Florida Rep. Kat Cammack (FL-03) discussed that issue following the Farm Bill listening session in Newberry, Florida, on April 24.

“We feed over 150 million Americans every year coming out of the Sunshine State. I think it’s so important that this committee hear exactly what the challenges are that our producers are facing here in the Sunshine State,” Cammack said.

The conference room at the University of Florida Food and Agricultural Sciences-Newberry location was standing room only as farmers and industry leaders representing the agricultural sector spoke to Glenn ‘GT’ Thompson, chairman of the House Committee on Agriculture, along with bipartisan members, including Cammack, Rep. Darren Soto (FL-09) and Rep. Austin Scott (GA-08).

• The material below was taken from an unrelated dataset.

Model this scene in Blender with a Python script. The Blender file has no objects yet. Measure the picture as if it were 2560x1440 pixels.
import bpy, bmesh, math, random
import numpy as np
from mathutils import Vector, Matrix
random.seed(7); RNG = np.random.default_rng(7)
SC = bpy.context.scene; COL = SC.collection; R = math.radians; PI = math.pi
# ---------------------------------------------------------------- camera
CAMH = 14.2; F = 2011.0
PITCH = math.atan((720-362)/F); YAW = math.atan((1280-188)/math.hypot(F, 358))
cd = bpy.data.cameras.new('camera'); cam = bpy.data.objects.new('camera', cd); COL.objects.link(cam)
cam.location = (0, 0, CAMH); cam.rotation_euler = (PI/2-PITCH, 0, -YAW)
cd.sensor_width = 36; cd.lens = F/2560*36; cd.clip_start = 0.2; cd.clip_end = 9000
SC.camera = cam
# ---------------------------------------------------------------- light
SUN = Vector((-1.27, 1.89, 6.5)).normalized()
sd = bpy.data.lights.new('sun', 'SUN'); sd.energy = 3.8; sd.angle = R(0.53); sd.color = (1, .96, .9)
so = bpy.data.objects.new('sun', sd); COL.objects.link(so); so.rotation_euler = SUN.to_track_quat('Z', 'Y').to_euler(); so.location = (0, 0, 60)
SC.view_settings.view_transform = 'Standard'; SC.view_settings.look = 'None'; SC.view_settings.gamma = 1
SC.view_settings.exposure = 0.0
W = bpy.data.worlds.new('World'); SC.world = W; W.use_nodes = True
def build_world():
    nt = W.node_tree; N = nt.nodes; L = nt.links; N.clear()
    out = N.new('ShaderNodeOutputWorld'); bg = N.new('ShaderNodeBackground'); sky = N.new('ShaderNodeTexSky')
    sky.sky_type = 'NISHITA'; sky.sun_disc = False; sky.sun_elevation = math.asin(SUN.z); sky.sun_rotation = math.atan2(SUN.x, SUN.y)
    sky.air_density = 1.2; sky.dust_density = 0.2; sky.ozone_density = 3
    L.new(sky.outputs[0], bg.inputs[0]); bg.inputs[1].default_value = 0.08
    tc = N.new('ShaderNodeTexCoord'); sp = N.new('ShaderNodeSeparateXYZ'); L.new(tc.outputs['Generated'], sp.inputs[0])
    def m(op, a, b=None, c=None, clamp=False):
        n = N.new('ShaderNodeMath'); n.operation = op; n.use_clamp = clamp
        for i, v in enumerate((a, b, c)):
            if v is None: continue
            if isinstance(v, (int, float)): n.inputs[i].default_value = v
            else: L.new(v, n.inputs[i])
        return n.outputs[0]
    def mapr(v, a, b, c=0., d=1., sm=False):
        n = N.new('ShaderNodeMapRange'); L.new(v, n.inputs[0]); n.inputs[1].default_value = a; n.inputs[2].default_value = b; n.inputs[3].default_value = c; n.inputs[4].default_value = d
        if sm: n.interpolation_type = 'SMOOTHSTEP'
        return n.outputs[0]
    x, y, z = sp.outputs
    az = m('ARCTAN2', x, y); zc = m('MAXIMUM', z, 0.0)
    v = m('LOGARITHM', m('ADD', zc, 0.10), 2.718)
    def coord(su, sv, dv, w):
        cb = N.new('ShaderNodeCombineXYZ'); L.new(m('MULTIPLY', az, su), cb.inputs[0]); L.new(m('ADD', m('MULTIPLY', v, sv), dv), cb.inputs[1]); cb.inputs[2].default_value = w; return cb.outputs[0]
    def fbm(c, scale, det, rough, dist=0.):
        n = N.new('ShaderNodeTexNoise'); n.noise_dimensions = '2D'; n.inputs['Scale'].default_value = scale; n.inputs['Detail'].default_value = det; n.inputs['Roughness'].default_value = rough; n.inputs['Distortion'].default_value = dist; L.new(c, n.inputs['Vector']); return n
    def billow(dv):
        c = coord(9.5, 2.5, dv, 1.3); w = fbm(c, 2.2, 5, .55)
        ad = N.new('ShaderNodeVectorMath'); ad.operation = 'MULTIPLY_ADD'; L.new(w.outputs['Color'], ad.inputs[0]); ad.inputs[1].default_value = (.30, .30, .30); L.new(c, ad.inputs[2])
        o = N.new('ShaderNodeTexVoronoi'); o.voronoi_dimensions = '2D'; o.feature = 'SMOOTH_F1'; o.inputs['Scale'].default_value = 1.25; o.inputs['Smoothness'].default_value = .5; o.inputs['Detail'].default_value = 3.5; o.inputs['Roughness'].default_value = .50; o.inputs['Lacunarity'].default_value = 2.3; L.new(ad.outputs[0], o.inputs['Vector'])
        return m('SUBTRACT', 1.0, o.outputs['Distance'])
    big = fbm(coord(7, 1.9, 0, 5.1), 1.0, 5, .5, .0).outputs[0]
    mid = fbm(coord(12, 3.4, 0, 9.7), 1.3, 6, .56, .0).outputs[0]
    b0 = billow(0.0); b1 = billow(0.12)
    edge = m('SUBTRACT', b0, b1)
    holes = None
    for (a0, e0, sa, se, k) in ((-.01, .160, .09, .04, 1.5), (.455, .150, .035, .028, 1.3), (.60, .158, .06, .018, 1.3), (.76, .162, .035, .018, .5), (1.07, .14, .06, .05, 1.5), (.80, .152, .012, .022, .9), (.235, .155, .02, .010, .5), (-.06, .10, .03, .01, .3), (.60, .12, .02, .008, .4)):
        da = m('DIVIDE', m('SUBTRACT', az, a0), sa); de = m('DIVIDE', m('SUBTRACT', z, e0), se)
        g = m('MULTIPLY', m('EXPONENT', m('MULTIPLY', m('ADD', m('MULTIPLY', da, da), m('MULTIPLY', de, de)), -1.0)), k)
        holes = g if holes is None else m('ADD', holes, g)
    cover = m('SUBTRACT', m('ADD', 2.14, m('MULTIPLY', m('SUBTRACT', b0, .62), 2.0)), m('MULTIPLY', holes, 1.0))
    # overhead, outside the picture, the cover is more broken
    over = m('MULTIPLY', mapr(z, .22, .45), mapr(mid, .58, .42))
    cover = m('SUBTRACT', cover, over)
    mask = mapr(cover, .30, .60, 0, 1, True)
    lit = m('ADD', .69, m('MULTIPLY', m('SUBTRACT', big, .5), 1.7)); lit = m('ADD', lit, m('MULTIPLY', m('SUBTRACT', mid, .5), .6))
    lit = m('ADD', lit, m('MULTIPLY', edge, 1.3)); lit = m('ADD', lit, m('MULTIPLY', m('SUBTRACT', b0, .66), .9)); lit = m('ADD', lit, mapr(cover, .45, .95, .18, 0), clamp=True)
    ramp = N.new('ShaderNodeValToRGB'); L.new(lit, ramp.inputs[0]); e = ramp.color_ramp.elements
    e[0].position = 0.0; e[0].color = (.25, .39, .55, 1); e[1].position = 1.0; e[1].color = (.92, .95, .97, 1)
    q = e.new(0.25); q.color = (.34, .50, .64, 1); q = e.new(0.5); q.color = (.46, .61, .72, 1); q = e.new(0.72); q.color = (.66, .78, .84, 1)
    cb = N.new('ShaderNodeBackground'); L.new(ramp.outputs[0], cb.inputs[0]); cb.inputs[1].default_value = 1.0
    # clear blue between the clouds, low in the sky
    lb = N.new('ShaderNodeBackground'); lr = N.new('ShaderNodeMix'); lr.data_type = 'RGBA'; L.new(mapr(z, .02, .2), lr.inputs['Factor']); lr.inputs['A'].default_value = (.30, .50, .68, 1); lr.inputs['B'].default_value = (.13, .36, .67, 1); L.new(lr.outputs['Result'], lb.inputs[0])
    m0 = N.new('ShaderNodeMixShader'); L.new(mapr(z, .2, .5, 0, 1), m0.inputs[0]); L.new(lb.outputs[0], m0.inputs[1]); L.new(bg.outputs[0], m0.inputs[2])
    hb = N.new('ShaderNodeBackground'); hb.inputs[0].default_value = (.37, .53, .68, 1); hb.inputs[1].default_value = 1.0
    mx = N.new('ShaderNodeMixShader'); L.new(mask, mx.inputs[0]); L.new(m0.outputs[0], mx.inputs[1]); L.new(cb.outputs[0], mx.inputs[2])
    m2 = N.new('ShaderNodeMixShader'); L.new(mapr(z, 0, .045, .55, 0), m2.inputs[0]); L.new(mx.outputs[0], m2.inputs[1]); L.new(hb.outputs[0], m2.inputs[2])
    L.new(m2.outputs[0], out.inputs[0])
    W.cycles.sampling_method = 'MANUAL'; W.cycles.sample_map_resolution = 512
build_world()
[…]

“The big difference here is the specialty crops that we grow. Florida’s home to over 300 specialty crops. With that comes unique challenges. We have a lack of a seasonable or perishable protection which means we compete with Mexico. Often times, what we pay in an hour, they pay in a day. They don’t abide by the same regulatory standards, and they’re able to undercut our market significantly. That’s a real challenge,” Cammack said.

“Our farmers shouldn’t have to combat everything from weather to pests to invasive species and also have to compete with unfair trade practices that have been laid out. We need to address the seasonal and perishable disparities that are out there.”

Expensive input costs also top the concerns of growers that need to be addressed in the next Farm Bill.

“I think there absolutely needs to be an emphasis on addressing input costs. Bringing down input costs will make food more affordable in the grocery store. When the price of food is going through the roof the challenge is the producers are not seeing that increase. They’re just absorbing it,” Cammack said.

“We have a significant challenge ahead of us in addressing some of these more nuance issues, but if we don’t, we’re going to see specialty crop production in America go out.”